Der Bus ist bis auf den letzten Platz besetzt, der Vorsitzende des örtlichen Mietervereins kassiert den Fahrpreis: 25 DM. Wir erreichen Helmstedt, die Gespräche konzentrieren sich jetzt auf „drüben“: „Was wir von denen alles lernen“, spottet eine ältere Frau, „Wohn-Container zum Beispiel kannten wir ja gar nicht, nicht mal das Wort.“ /

Autobahnraststätte Hannover-Garbsen, Frühstückspause. Ein Apfel einsfuffzig, Dose Cola zweizwanzig. Die meisten Bonn-Fahrer stehen lieber kostengünstiger draußen im Regen, plaudern mit Leuten aus den anderen Bussen. Einer davon ist der Postarbeiter Karl-Heinz Hauke (52) aus Neu Fahrland. „Seitdem die Mauer gefallen ist, stehe ich unter Beschüß“, sagt er. Ihm hat ein Grundstückserbe aus dem Hamburger Raum, dessen Vater vor Jahrzehnten die DDR verließ, schon vor zwei Jahren „einen Rechtsanwalt auf den Hals gehetzt“.

Haukes Dilemma: Sein Haus kaufte er 1972, das Grundstück aber erst zur Zeit der Modrow-Regierung, also nach dem 18. Oktober 1989, der dem Gesetzgeber bisher als Stichtag für den redlichen Erwerb gilt. Inzwischen hat der forsche West-Erbe zurückgesteckt, nachdem Hauke privaten Rechtsbeistand einholte und in seinen Briefen juristische Professionalität spüren ließ. Nun flatterte dem Brandenburger ein neuer Vorschlag des Erben ins Haus. Er solle ihm in einer Erklärung das Grundstück für den Fall seines Ablebens überlassen. Doch Karl-Heinz Hauke hat Angst zu unterschreiben, denn „die schlagen mich dann irgendwann tot“.

Solche Panik mag übertrieben erscheinen, sie ist aber die verständliche Reaktion von Menschen, denen seit der Wende das Leben Stück für Stück schwerer gemacht wird. Karl-Heinz Hauke verdiente einst 1 860 Mark in einer Poststelle, mußte schon zwei Lohnkürzungen hinnehmen, arbeitet heute für 1 310 Mark im Lager Stahnsdorf.
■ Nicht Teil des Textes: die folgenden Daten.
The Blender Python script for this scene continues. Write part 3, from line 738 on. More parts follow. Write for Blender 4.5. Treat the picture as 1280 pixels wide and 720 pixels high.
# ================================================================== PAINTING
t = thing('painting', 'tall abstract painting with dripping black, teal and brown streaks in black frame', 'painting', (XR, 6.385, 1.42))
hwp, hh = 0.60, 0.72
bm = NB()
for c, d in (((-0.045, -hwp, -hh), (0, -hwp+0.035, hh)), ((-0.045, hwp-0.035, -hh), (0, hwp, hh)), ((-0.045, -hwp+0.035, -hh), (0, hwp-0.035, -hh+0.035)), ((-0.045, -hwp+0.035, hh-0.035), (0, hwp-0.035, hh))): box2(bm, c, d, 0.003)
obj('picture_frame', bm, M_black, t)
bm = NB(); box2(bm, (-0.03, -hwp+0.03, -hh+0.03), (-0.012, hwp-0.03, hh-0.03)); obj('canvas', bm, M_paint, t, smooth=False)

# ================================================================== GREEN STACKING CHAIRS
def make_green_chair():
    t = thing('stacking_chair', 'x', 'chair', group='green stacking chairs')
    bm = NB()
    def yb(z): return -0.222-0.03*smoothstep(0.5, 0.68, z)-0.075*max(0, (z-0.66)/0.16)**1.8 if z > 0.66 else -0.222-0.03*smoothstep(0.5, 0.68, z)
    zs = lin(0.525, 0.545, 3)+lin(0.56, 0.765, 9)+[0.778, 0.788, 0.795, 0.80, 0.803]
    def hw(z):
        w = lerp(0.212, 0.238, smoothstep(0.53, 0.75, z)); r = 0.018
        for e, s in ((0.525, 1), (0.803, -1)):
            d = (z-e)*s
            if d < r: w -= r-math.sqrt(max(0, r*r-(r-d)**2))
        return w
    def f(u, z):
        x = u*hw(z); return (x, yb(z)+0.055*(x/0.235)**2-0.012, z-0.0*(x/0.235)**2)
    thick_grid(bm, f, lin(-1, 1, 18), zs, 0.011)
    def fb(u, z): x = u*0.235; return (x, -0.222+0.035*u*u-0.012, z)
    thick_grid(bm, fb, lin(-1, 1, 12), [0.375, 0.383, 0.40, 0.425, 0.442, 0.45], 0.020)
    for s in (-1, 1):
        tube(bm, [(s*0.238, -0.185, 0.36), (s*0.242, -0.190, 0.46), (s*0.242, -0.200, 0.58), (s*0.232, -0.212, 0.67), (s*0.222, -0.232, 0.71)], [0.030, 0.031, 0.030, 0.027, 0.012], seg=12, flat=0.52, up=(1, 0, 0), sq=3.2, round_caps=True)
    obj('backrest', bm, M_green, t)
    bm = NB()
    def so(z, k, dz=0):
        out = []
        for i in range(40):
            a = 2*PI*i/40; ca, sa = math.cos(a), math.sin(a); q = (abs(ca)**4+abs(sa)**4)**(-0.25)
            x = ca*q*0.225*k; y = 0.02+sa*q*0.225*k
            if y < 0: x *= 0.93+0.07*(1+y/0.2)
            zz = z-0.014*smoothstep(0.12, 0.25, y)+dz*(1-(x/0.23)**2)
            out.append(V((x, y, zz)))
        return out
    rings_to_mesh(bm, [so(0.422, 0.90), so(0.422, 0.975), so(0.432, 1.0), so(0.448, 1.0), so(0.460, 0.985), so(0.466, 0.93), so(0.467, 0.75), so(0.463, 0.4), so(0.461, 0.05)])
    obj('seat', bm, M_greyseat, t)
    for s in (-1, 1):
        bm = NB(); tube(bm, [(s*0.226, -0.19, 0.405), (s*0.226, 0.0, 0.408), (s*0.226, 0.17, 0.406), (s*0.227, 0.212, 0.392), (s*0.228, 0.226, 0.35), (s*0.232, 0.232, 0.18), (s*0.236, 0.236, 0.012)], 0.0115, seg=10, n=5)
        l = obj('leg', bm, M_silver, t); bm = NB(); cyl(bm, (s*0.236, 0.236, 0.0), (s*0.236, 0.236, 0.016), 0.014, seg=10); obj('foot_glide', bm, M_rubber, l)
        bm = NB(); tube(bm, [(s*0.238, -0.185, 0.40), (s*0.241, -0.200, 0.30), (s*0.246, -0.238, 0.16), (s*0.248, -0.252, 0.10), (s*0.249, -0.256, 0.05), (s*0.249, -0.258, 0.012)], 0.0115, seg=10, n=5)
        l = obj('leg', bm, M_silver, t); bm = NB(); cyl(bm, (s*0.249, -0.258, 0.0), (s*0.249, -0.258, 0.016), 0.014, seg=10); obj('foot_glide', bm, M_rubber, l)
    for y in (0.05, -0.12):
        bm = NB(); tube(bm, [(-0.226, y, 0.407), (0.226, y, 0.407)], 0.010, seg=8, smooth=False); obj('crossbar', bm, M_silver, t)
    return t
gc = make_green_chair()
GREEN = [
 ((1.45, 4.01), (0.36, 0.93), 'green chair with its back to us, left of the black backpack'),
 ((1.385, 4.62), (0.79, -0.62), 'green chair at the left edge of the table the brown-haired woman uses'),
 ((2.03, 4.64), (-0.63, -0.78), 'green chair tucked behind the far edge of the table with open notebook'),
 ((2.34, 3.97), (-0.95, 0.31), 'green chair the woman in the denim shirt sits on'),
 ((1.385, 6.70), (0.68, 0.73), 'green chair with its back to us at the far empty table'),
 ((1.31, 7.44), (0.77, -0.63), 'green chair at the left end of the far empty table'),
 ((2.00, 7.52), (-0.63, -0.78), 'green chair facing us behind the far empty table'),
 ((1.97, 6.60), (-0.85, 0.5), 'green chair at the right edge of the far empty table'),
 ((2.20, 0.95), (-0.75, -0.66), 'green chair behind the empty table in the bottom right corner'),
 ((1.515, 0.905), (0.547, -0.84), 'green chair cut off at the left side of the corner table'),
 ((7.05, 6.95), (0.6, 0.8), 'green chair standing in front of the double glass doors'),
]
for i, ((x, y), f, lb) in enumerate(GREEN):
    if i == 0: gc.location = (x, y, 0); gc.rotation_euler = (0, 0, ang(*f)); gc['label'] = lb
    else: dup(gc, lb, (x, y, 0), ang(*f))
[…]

Ingeborg Dürrefeldt, die 36 Jahre dem Gerätewerk Brieselang angehört hat, würde so gerne noch arbeiten. Aber nach der dritten Aufforderung, in Vorruhestand zu gehen, gab sie schließlich, nach: „Im Juni wäre sowieso Schluß gewesen.“ Ihre ehemalige Kollegin Gisela Waskow, die ihren Arbeitsplatz als Bereichshilfe verlor, hat seither haufenweise Bewerbungsbögen ausgefüllt. Doch jedes Mal, wenn sie wahrheitsgemäß angibt, daß sie 50 Prozent schwerbehindert ist, winken die Chefs ab: „In der DDR hat man mich gebraucht, jetzt erklärt mich das Arbeitsamt für schwer vermittelbar, und für eine Rente reicht der Grad meiner Behinderung nicht aus.“

Und Hannelore Thielke, deren Gewerbe das Kleinod jeder Marktwirtschaft sein könnte, erlebte „einen Umsatz-Einbruch nach der Wende“, von dem sie sich noch nicht erholt hat. Ihre Hauptkunden, die Kindergärten, hatten plötzlich kein Geld mehr, heute hält sie sich mit Verkäufen auf dem Markt in Spandau über Wasser. Die drohende Vertreibung von ihren Grundstücken treibt den Existenzkampf auf die Spitze.